The Michael Brown case
Despite a compelling closed-door presentation by Michael Brown’s parents, the C.A.T. did not expressly mention the shooting of Michael Brown in Ferguson, Missouri, in its report. When queried about this omission, a Committee member stated that the C.A.T. “has to respect the decision” of authorities not to prosecute Officer Darren Wilson.
However, the U.N. High Commissioner for Human Rights, Prince Zeid bin Ra’ad, in response to the Ferguson Grand Jury’s decision, issued a statement which articulated a “deep concern” about U.S. racism and its connection to law enforcement violence:
I am deeply concerned at the disproportionate number of young African Americans who die in encounters with police officers, as well as the disproportionate number of African Americans in U.S. prisons and the disproportionate number of African Americans on Death Row. It is clear that, at least among some sectors of the population, there is a deep and festering lack of confidence in the fairness of the justice and law enforcement systems.

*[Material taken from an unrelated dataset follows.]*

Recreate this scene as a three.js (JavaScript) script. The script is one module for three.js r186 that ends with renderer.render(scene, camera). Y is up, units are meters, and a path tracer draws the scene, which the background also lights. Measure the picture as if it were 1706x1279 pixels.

I urge the U.S. authorities to conduct in-depth examinations into how race-related issues are affecting law enforcement and the administration of justice, both at the federal and state levels.
On this, the 64th annual International Human Rights Day, it is well past time for U.S. and local governmental officials to heed the recent findings of the U.N. Committee Against Torture and the urgings of the High Commissioner by implementing the systemic changes that the Committee has recommended in its Report. To continue to ignore the problems that the CAT has identified and the remedies it suggests will doom people of color here and abroad to further racist law enforcement violence and the continuation of a fundamentally unjust criminal justice system.